[start of Materials provided]
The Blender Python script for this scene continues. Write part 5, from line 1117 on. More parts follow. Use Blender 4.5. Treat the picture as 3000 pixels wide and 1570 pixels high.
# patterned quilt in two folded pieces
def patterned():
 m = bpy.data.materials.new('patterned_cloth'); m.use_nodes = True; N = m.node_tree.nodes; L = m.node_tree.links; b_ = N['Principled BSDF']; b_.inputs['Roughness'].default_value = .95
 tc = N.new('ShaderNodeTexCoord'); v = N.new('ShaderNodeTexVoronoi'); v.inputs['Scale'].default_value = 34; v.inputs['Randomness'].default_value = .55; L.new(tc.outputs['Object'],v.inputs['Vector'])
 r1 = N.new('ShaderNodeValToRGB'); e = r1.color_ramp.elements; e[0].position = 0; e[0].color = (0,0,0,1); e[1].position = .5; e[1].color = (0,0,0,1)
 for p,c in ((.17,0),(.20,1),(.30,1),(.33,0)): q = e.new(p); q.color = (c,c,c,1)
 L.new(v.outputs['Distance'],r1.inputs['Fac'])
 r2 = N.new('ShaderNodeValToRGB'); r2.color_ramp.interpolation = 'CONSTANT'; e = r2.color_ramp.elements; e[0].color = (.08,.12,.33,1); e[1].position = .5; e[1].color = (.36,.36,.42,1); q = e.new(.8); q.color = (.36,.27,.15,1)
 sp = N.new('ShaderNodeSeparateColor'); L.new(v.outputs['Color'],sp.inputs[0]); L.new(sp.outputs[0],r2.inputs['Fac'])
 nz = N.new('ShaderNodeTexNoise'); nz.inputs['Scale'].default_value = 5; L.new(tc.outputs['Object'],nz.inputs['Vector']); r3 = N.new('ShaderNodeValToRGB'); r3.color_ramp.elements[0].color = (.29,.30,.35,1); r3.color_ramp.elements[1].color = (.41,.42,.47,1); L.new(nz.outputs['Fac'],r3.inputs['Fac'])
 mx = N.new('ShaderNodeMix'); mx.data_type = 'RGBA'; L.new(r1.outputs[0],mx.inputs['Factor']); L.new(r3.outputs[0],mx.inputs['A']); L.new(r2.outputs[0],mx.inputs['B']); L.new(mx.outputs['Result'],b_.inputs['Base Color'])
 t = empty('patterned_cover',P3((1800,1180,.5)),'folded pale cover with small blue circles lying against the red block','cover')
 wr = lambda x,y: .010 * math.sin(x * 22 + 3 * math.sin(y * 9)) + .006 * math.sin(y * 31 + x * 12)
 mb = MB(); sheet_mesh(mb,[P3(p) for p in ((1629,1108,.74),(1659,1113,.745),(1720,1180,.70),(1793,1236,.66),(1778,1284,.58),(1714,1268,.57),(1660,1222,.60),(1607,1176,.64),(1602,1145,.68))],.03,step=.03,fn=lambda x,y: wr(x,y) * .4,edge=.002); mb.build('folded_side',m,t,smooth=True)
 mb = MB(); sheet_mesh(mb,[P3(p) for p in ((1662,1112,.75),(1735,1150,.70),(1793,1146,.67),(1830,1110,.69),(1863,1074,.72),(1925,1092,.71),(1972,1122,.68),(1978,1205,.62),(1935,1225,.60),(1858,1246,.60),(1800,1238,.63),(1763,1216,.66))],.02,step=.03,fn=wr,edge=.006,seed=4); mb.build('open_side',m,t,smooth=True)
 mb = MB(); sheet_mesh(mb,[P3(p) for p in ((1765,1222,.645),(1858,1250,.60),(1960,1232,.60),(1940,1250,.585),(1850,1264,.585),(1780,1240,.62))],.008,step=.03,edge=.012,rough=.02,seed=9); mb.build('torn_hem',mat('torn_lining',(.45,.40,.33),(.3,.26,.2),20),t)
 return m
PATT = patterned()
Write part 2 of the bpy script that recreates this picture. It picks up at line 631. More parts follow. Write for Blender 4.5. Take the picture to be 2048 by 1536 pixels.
[end of Materials provided]
Challenge
Each record above should be repeated exactly as it appears.

Solution for this problem
The Blender Python script for this scene continues. Write part 5, from line 1117 on. More parts follow. Use Blender 4.5. Treat the picture as 3000 pixels wide and 1570 pixels high.
# patterned quilt in two folded pieces
def patterned():
 m = bpy.data.materials.new('patterned_cloth'); m.use_nodes = True; N = m.node_tree.nodes; L = m.node_tree.links; b_ = N['Principled BSDF']; b_.inputs['Roughness'].default_value = .95
 tc = N.new('ShaderNodeTexCoord'); v = N.new('ShaderNodeTexVoronoi'); v.inputs['Scale'].default_value = 34; v.inputs['Randomness'].default_value = .55; L.new(tc.outputs['Object'],v.inputs['Vector'])
 r1 = N.new('ShaderNodeValToRGB'); e = r1.color_ramp.elements; e[0].position = 0; e[0].color = (0,0,0,1); e[1].position = .5; e[1].color = (0,0,0,1)
 for p,c in ((.17,0),(.20,1),(.30,1),(.33,0)): q = e.new(p); q.color = (c,c,c,1)
 L.new(v.outputs['Distance'],r1.inputs['Fac'])
 r2 = N.new('ShaderNodeValToRGB'); r2.color_ramp.interpolation = 'CONSTANT'; e = r2.color_ramp.elements; e[0].color = (.08,.12,.33,1); e[1].position = .5; e[1].color = (.36,.36,.42,1); q = e.new(.8); q.color = (.36,.27,.15,1)
 sp = N.new('ShaderNodeSeparateColor'); L.new(v.outputs['Color'],sp.inputs[0]); L.new(sp.outputs[0],r2.inputs['Fac'])
 nz = N.new('ShaderNodeTexNoise'); nz.inputs['Scale'].default_value = 5; L.new(tc.outputs['Object'],nz.inputs['Vector']); r3 = N.new('ShaderNodeValToRGB'); r3.color_ramp.elements[0].color = (.29,.30,.35,1); r3.color_ramp.elements[1].color = (.41,.42,.47,1); L.new(nz.outputs['Fac'],r3.inputs['Fac'])
 mx = N.new('ShaderNodeMix'); mx.data_type = 'RGBA'; L.new(r1.outputs[0],mx.inputs['Factor']); L.new(r3.outputs[0],mx.inputs['A']); L.new(r2.outputs[0],mx.inputs['B']); L.new(mx.outputs['Result'],b_.inputs['Base Color'])
 t = empty('patterned_cover',P3((1800,1180,.5)),'folded pale cover with small blue circles lying against the red block','cover')
 wr = lambda x,y: .010 * math.sin(x * 22 + 3 * math.sin(y * 9)) + .006 * math.sin(y * 31 + x * 12)
 mb = MB(); sheet_mesh(mb,[P3(p) for p in ((1629,1108,.74),(1659,1113,.745),(1720,1180,.70),(1793,1236,.66),(1778,1284,.58),(1714,1268,.57),(1660,1222,.60),(1607,1176,.64),(1602,1145,.68))],.03,step=.03,fn=lambda x,y: wr(x,y) * .4,edge=.002); mb.build('folded_side',m,t,smooth=True)
 mb = MB(); sheet_mesh(mb,[P3(p) for p in ((1662,1112,.75),(1735,1150,.70),(1793,1146,.67),(1830,1110,.69),(1863,1074,.72),(1925,1092,.71),(1972,1122,.68),(1978,1205,.62),(1935,1225,.60),(1858,1246,.60),(1800,1238,.63),(1763,1216,.66))],.02,step=.03,fn=wr,edge=.006,seed=4); mb.build('open_side',m,t,smooth=True)
 mb = MB(); sheet_mesh(mb,[P3(p) for p in ((1765,1222,.645),(1858,1250,.60),(1960,1232,.60),(1940,1250,.585),(1850,1264,.585),(1780,1240,.62))],.008,step=.03,edge=.012,rough=.02,seed=9); mb.build('torn_hem',mat('torn_lining',(.45,.40,.33),(.3,.26,.2),20),t)
 return m
PATT = patterned()
Write part 2 of the bpy script that recreates this picture. It picks up at line 631. More parts follow. Write for Blender 4.5. Take the picture to be 2048 by 1536 pixels.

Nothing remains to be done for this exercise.